Lenny Sanchez, one of my students, came by to go over his last paper and plot strategy for his next one. When talking about future iterations of the course, he suggested to me that one way I might work more classroom dialogue into the class is by reducing my coverage of history by as much as half and making students much more accountable for their reading in order to obtain historical knowledge. The need to make more time for discussion is vital. Where we’ve had most of the open discussion is during the prep sessions. But it’s at that point that they’re most able to actually discuss the material, as they begin to argue with a background of knowledge. And the dialogues are superb. We do need more of those moments, though. Two or three a term isn't enough.
Of course this constructive engagement comes to me by way of one of the most methodical undergraduate students I’ve met in my career. I can count on Lenny to read. The same is not true of most undergraduates. But his point is well taken—I do mirror their reading a great deal. The current system is not adding as much value as it could. Lenny asked me what the central message of the course was. I told him that the central message is that while the content of any prejudice is entirely constructed, prejudice itself is endemic to human nature. The content of a particular prejudice is taught, but in the absence of that teaching, we’d simply go ahead and create new prejudices reflexively. The most that we can do is to internalize the discipline of trying to control our bias. This is a lifelong struggle. We will never be beyond the effect of prejudice. Lenny’s response was to say that my core message is getting lost in the history. What could be more disturbing for a teacher?
The multiple choice quiz is undoubtedly unpopular. What I used to do for students in the writing link is make them timeline, which frankly, seems to me to be far more work. Yet I’ve never encountered the resistance to the timeline that I do to the multiple choice quiz. It’s as if the students resent the very fact that they are required to use their memory. That itself I find offensive. One can’t speak coherently about the facts if one doesn’t know them. Yet if it is my goal to better prepare them for the paper, I personally think the timeline is more beneficial. Perhaps I should return to that.
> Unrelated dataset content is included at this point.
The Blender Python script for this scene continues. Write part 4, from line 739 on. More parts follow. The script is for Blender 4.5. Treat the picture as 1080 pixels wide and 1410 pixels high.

I’ve never really liked the idea, but I might try using the Socratic method and just randomly call on people to present the material and assume they’ve internalized the data on a level necessary to discuss it. I don’t know quite what to do yet. I do know that I can’t teach this the way I teach an intro level class. In order to understand this, they must reach a higher level of discipline. If they don’t attain that discipline needed to understand it, it is definitely better that they not attempt it at all. I actively prefer that they not. The half-baked idiotically loose images that people have of this conflict are a core part of why it is so lethal. I refuse to become part of the problem. But Ellis has always made a point of telling me, “Look, Talal, I understand what you’re saying. But that isn’t going to shut down their curiosity. They’re still going to look for an easy answer. Slapping their hand and telling them to behave isn’t going to solve the problem.”
At the start of term, Glenn Mackin and I were having a conversation. He suggested that the ideas are what make the detail worthwhile. But the difficulty is that one can’t understand these particular ideas well without a strong command of the detail. But I need to find some way of making them want to master the detail. What they want is a fun little pseudo-seminar where they get a smattering of the tastes and colors of the ideas and get to play with them and explore. That’s absolutely out of the question. That said, there is a place for play and exploration, even with ideas as potentially lethal as these. But I’m having trouble finding the boundaries.
How do you make someone want an arsenal of facts at their command?